In use, the motor rotates the impeller 4 at a very high speed (of around 100, 000rpm).

The pumping action of the impeller 4 draws air through the cleaner. The air then flows over the bearing housings and is redirected by the impeller blades 5 through diffusion outlets 25 into the scroll 26.

A post-motor filter may be placed in the airflow path after the scroll. However, the provision of a brushless motor reduces the requirement for such a filter. The cleaned air is then exhausted from the cleaner to the atmosphere via a suitable outlet.

Variations to the described embodiments will be apparent to a skilled person and are intended to fall within the scope of the invention. For example, the deformable wall need not be an integral part of the housing. The wall could be manufactured from a different material to that of the rest of the housing.

The deformable wall may comprise a portion, or a plurality of portions, of the wall surrounding the bearing.

The provision of a deformable flexible wall provides reduced noise and vibration to rotor arrangements owing to reduced compressive forces on the bearings. The housings also assist in the dissipation of heat generated by the bearings in use.

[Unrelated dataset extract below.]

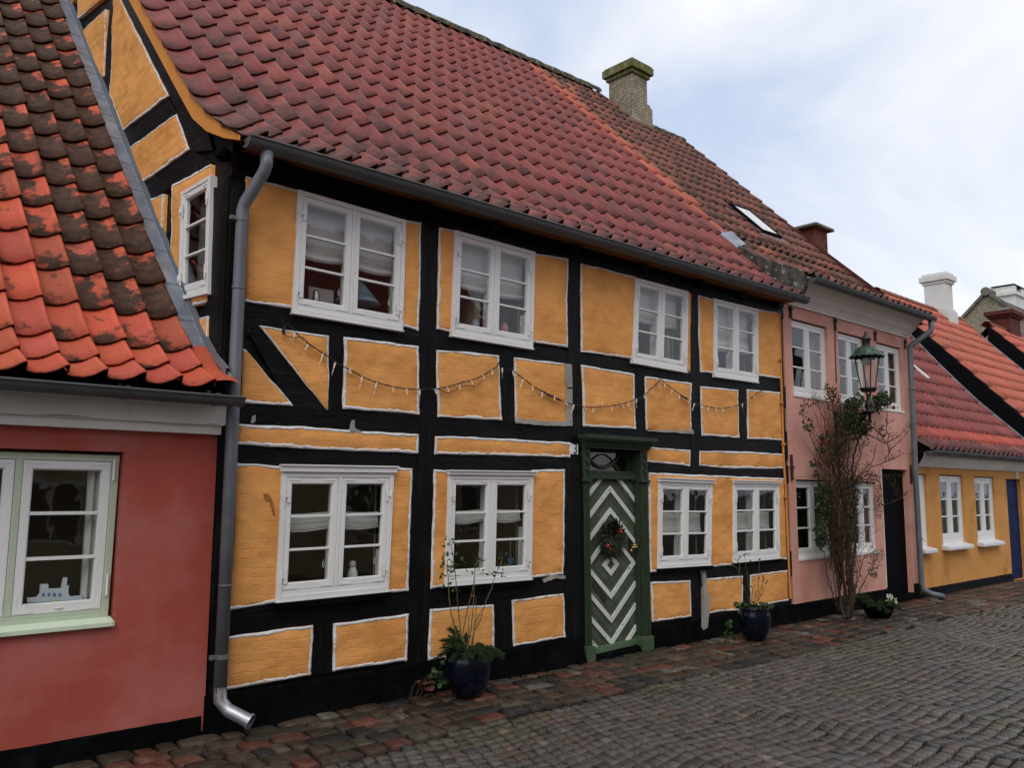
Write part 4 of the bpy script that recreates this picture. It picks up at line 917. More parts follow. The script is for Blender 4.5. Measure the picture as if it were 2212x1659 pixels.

The invention has been described with reference to bearings in which a plurality of ball bearings provides rotational motion. However, the invention is also applicable to other types of bearings, such as those employing rollers.

The bearing assembly of the invention is equally applicable to the rotor arrangements of motors and generators, not necessarily of the switched reluctance type, and may be employed in appliances other than domestic vacuum cleaners, such as lawn mowers, air conditioners, hand dryers and water pumps.